- **DATA LINES**:

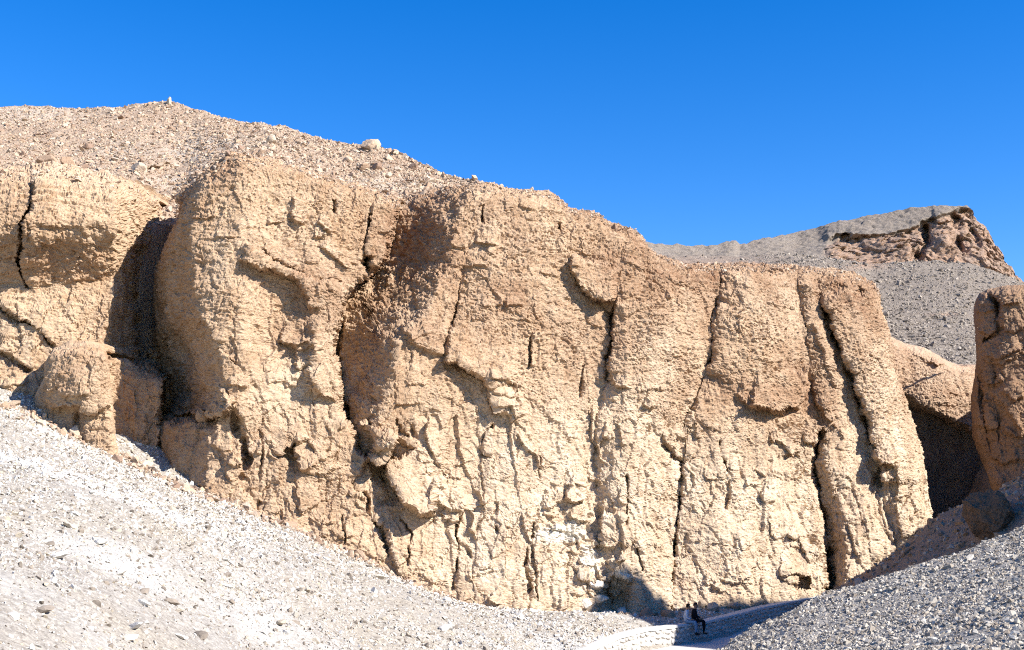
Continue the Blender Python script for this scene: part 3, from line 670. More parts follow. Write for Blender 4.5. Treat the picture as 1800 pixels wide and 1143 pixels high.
o = outcrop("rock_pillar", [(1716,524),(1722,515),(1736,508),(1766,503),(1800,501),(1860,498),(1960,500)], [(1752,930),(1860,930),(1960,930)],
            [(1752,930),(1744,859),(1722,800),(1709,767),(1707,700),(1716,640),(1717,627),(1714,579),(1711,546),(1716,524)], [(1960,930),(1960,500)],
            lambda px, py: 68.0 + 0.002 * (800 - py) - 0.012 * (px - 1750), pil_f, M_PILLAR, ((22, 1.2), None, (26, 1.5)), 66, ((2.2, 2.6, 0), None, (1.3, 2.5, -0.8)), lambda px, py: sstep(720, 600, py) * 0.8 + 0.2, 1.7)
tag(o, "shaded brown rock pillar closing the canyon at the right edge", "rock pillar")

# ------------------------------------------------------------------ rock spur on the right, beyond the frame; its shade lies over the path
def build_spur():
    ys = np.linspace(22, 100, 260)
    prof = np.interp(ys, [22, 24, 28, 31, 34.5, 37, 39.8, 43.4, 47, 50, 53, 56.5, 61, 65, 68, 70.8, 72.6, 78, 100], [-2, 0, 6, 11, 19, 22.5, 25, 20.4, 17.8, 15.8, 14.2, 13.0, 12.0, 12.2, 15.2, 18.0, 14.8, 13, 9]) + CAM_Z
    cs = np.array([[-9, -14], [-6, -8], [-3.5, -4.0], [-1.6, -1.4], [-0.5, -0.2], [0.3, 0], [1.6, -0.4], [4, -3], [8, -9], [14, -18]], float)
    cs = resample(cs, 60)
    P = np.zeros((len(ys), 60, 3)); base = -4.0
    P[..., 0] = 36.0 + cs[None, :, 0]; P[..., 1] = ys[:, None]
    P[..., 2] = base + (prof[:, None] - base) * np.clip(1 + cs[None, :, 1] / 20.0, 0, 1)
    P[..., 0] += 0.8 * fbm(P * 0.25, 3, 5); P[..., 1] += 0.6 * fbm(P * 0.25, 3, 6); P[..., 2] += 0.35 * fbm(P * 0.6, 3, 7)
    z = np.zeros(P.shape[:2]); o = grid_obj("rock_spur", P, M_SHADE, attrs={'tint': z, 'fresh': z})
    tag(o, "tan rock spur right of the view that shades the path", kind="structure")
build_spur()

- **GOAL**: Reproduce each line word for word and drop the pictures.

- **RESULT FOR THIS EXERCISE**:
Continue the Blender Python script for this scene: part 3, from line 670. More parts follow. Write for Blender 4.5. Treat the picture as 1800 pixels wide and 1143 pixels high.
o = outcrop("rock_pillar", [(1716,524),(1722,515),(1736,508),(1766,503),(1800,501),(1860,498),(1960,500)], [(1752,930),(1860,930),(1960,930)],
            [(1752,930),(1744,859),(1722,800),(1709,767),(1707,700),(1716,640),(1717,627),(1714,579),(1711,546),(1716,524)], [(1960,930),(1960,500)],
            lambda px, py: 68.0 + 0.002 * (800 - py) - 0.012 * (px - 1750), pil_f, M_PILLAR, ((22, 1.2), None, (26, 1.5)), 66, ((2.2, 2.6, 0), None, (1.3, 2.5, -0.8)), lambda px, py: sstep(720, 600, py) * 0.8 + 0.2, 1.7)
tag(o, "shaded brown rock pillar closing the canyon at the right edge", "rock pillar")

# ------------------------------------------------------------------ rock spur on the right, beyond the frame; its shade lies over the path
def build_spur():
    ys = np.linspace(22, 100, 260)
    prof = np.interp(ys, [22, 24, 28, 31, 34.5, 37, 39.8, 43.4, 47, 50, 53, 56.5, 61, 65, 68, 70.8, 72.6, 78, 100], [-2, 0, 6, 11, 19, 22.5, 25, 20.4, 17.8, 15.8, 14.2, 13.0, 12.0, 12.2, 15.2, 18.0, 14.8, 13, 9]) + CAM_Z
    cs = np.array([[-9, -14], [-6, -8], [-3.5, -4.0], [-1.6, -1.4], [-0.5, -0.2], [0.3, 0], [1.6, -0.4], [4, -3], [8, -9], [14, -18]], float)
    cs = resample(cs, 60)
    P = np.zeros((len(ys), 60, 3)); base = -4.0
    P[..., 0] = 36.0 + cs[None, :, 0]; P[..., 1] = ys[:, None]
    P[..., 2] = base + (prof[:, None] - base) * np.clip(1 + cs[None, :, 1] / 20.0, 0, 1)
    P[..., 0] += 0.8 * fbm(P * 0.25, 3, 5); P[..., 1] += 0.6 * fbm(P * 0.25, 3, 6); P[..., 2] += 0.35 * fbm(P * 0.6, 3, 7)
    z = np.zeros(P.shape[:2]); o = grid_obj("rock_spur", P, M_SHADE, attrs={'tint': z, 'fresh': z})
    tag(o, "tan rock spur right of the view that shades the path", kind="structure")
build_spur()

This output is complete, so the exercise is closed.